Attach a dial indicator bracket to one hub with dial indicator probe contacting the opposite hub’s alignment surface. Rotate the hub on which the dial indicator is attached and take readings at 4 points 900 apart. The offset (TIR) should be less than .002 inches times the coupling size. For greater hub separation (such as spacer or floating shaft couplings) use suitable fixtures to span the separation and measure the four 90° points. Shim machine until best possible alignment is obtained. 

Straight Edge  

Shim one machine and align shafts using a straight edge until it appears to be at right angles to the shafts. Repeat at three additional points 90° apart. Recheck angular alignment and hub separation. 

Alignment Isn’t Constant 

It’s important to remember that alignment isn’t a constant. Alignment can change with time and operating conditions, such as seasonally or aging and settling of equipment. You need to recheck your coupling alignment periodically so that you don’t start to dip into problems as conditions change over time. Any time there is a major rebuild, equipment is moved, or you replace a coupling, it’s important to double check the coupling alignment.  Ensuring you are still working in the right parameters will help to improve overall equipment life.  

Typical Misalignment Capacity

Recommended Angle - 0.010°

Rated Angle - 0.020° (per API 671)

Achieving Infinite Life 

A Modified Goodman Diagram or similar fatigue diagram is used to determine if the coupling can achieve infinite life when selecting a coupling for an application. The theoretical constant (torque, centrifugal, and axial misalignment) and alternating (angular misalignment and torsional oscillations) stresses are quantified and plotted against each other. If the coupling is operated below the safe working stress line after the required Factor of Safety has been applied, the coupling can theoretically achieve infinite life. 

While torque and speed are typically well understood quantities during the design phase, the alignment range of a coupling during operation can be more difficult to determine.  

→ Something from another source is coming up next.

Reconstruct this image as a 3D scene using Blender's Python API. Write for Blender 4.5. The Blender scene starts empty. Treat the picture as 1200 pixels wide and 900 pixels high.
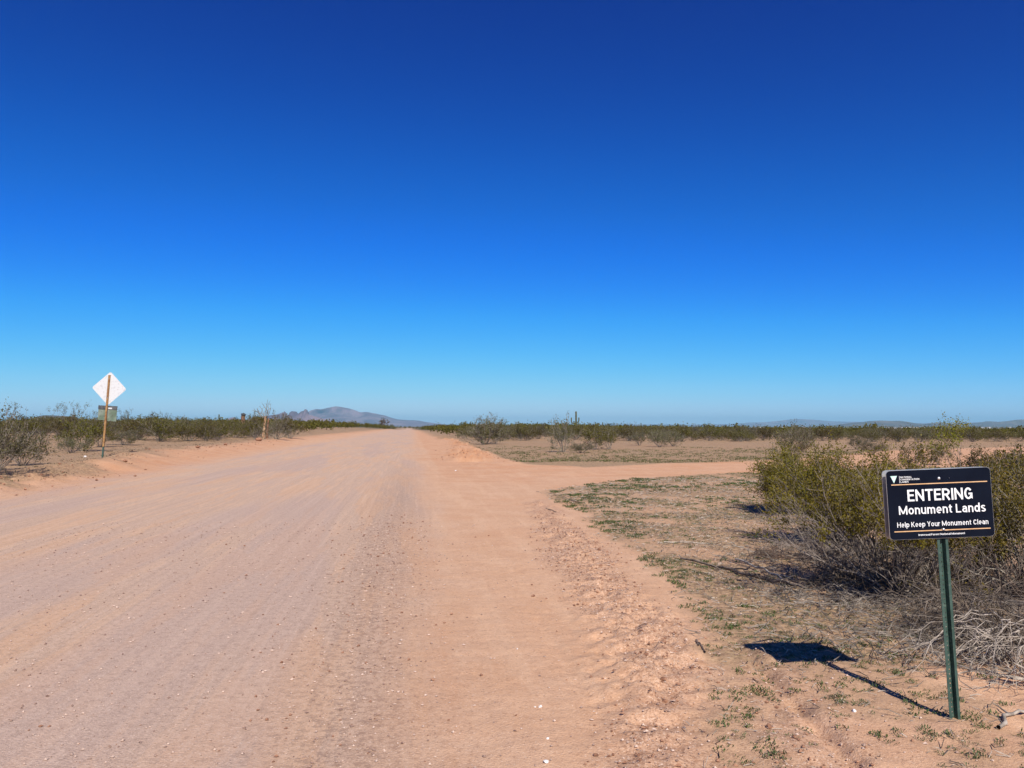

Following a criticality analysis, a Failure Mode and Effects Analysis (FMEA) is conducted to determine all the potential failure types, what the failure effect is, and what can be used to mitigate or eliminate the failure mode. The FMEA is then used as the foundation in the decision-making process to determine the correct maintenance strategy for new equipment. 

As always, it is important to remember to follow the manufacturer’s recommendations regarding limits.